At a glance, the installation gives off a nostalgic Dust Bowl vibe, though a close look delivers a nasty contemporary surprise: razor-carved into one of the panels, and smeared with red paint, are the words “Goddamn dyke.” The artist made the piece in response to reports of a hate crime committed during Colorado’s 1992 passage of an amendment to the state constitution denying gays protection from discrimination. (In 1996 the U.S. Supreme Court struck down the amendment as unconstitutional.)
Ms. Hammond entered art as an abstract painter and continues to be one, though of an emphatically un-Modernist kind. She has written: “My work is NOT pure, isolated, authoritative, universal, self-referential, self-sufficient or removed from social function.” This declared impurity is obvious everywhere in the show, from drawings made using watercolor, ink, and menstrual blood to a series of painting-like works made of straw mixed with acrylic pigment. (Some of these pieces look like blocks of spun gold, others like clods of dry earth.)
What is consistent is an unrelenting stress on materiality and a non-binary approach to form: Everything is painting andsculpture. In certain recent paintings, strips of cut canvas, secured by tacks or pierced by grommets, crisscross the surface in sculptural relief. And although this work is nonfigurative and even technically imageless, it very clearly suggests bound or bandaged flesh. In short, her monochromatic abstraction is never fully abstract. It is always, in some way, about actual tension and pressure, physical, political, psychological.

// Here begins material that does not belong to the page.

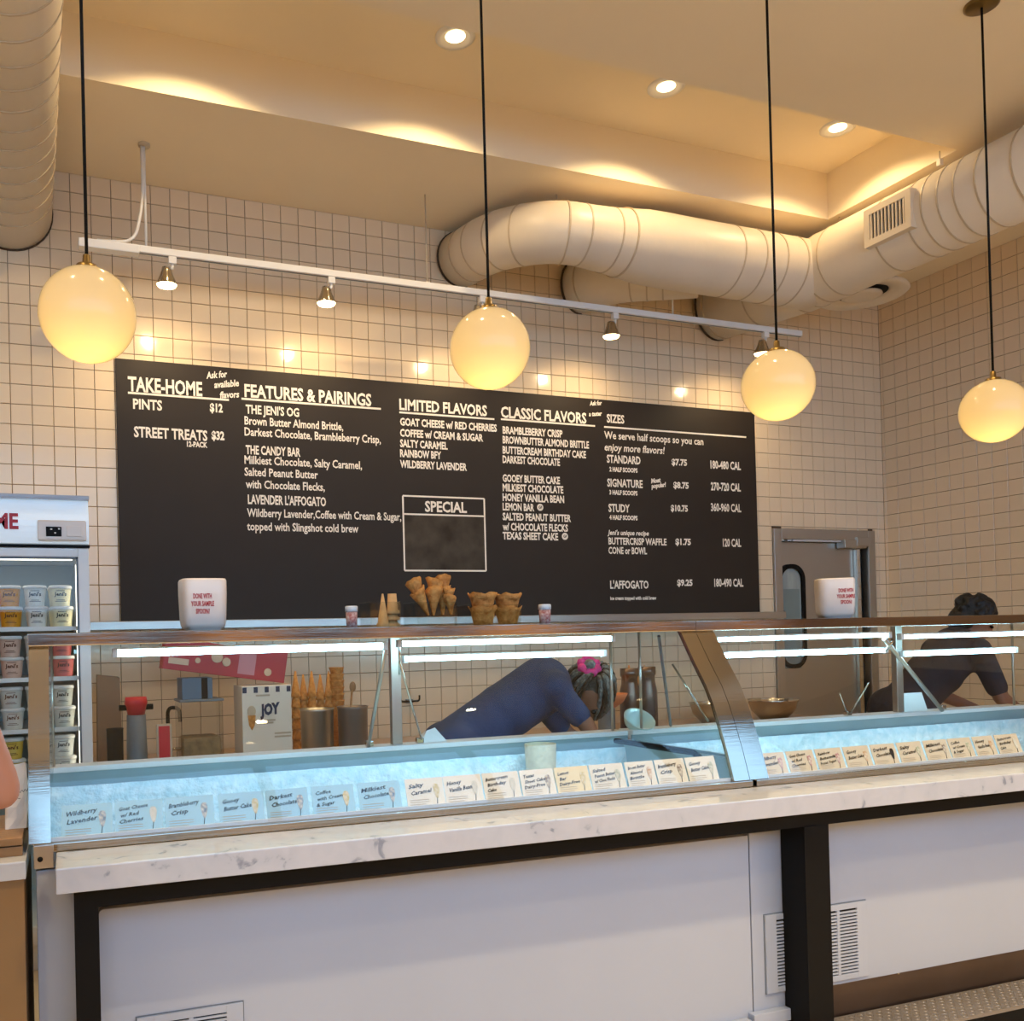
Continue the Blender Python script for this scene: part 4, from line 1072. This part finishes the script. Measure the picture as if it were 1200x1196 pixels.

Tons of abstract art has been churned out in the past five decades, yet not much new has happened. Galleries and museums are filled with walk-on-by works that, whatever their ingenuities, are basically just variations on old models, wall-filling exercises in easy, comfortable beauty. Ms. Hammond’s art has beauty too, but of a prickly, irritant kind: it’s burlap — sometimes sandpaper — as opposed to silk. No surprise that, in a market-driven art world resistant to what can’t be classified and resentful of work that refuses to ingratiate, the spotlight has been a long time coming her way. At the Aldrich, it shines.